Tax breaks on agricultural machinery imports will boost the productivity of Pakistan's agriculture sector by reducing financial barriers and incentivising advanced technology adoption, said an official.
“This empowers farmers, promotes food security, and supports sustainable practices, thus unlocking the sector’s potential for a prosperous future,” said Muzammil Hussain, Scientific Officer at National Agriculture Research Centre (NARC), while talking to WealthPK.
“Domestic industry has limited capacity to produce agricultural machinery and equipment, accounting for 15% of the country's total requirements. Production is expected to remain limited over the coming four years due to factors like raw material availability, limited project financing, and lack of research and development (R&D) facilities,” he said.
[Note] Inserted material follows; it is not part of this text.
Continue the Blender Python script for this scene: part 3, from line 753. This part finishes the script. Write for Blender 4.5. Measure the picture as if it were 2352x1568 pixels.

“Most of the locally produced machinery is based on outdated technology and its efficiency is substantially low. A wide variety of more sophisticated equipment is imported, but local farmers prefer replacement and spare parts manufactured locally due to relatively low cost,” he said.
“Tractors, combine harvesters, irrigation equipment, and other advanced machinery can revolutionise the way farmers operate, enabling them to save time, reduce labour costs, and increase their output,” he said.
However, he said, the high cost associated with purchasing such machinery acts as a major barrier for Pakistani farmers, many of whom struggle with limited financial resources.
“Tax breaks on agricultural machinery imports by the government will address this financial hurdle and encourage the adoption of advanced technology. These tax incentives would reduce burden on farmers, making modern machinery more affordable and accessible,” Muzammil said.
He said modern machinery enables precise and targeted farming practices such as accurate seeding, fertilisation, and irrigation, resulting in optimised crop growth and higher yields. This, in turn, would enable Pakistan to meet the rising food demand of its growing population and reduce its reliance on food imports, thus enhancing food security and self-sufficiency.
According to local industry sources, the total land area under cultivation during the fiscal year 2021-22 was approximately 48 million hectares, which decreased around 2% compared to the previous year.
According to government estimates, the total size of the agricultural machinery sector is approximately $1 billion, consisting of a combination of tractors, harvesters, irrigation equipment, and other small-scale agricultural machinery. Industry experts believe that a considerable gap exists in the per-acre availability of tractors and other agricultural machinery in Pakistan.
Approximately 692,626 tractor units were operational in the country during the July-March period of the fiscal year 2022-23, resulting in the availability of approximately 0.9 horsepower (HP) per acre against the required power of 1.4 HP per acre.
Pakistan’s total tractor production stood at 22,626 during the period under review compared to 41,872 produced over the same period of 2021-22, showing a decrease of 46%.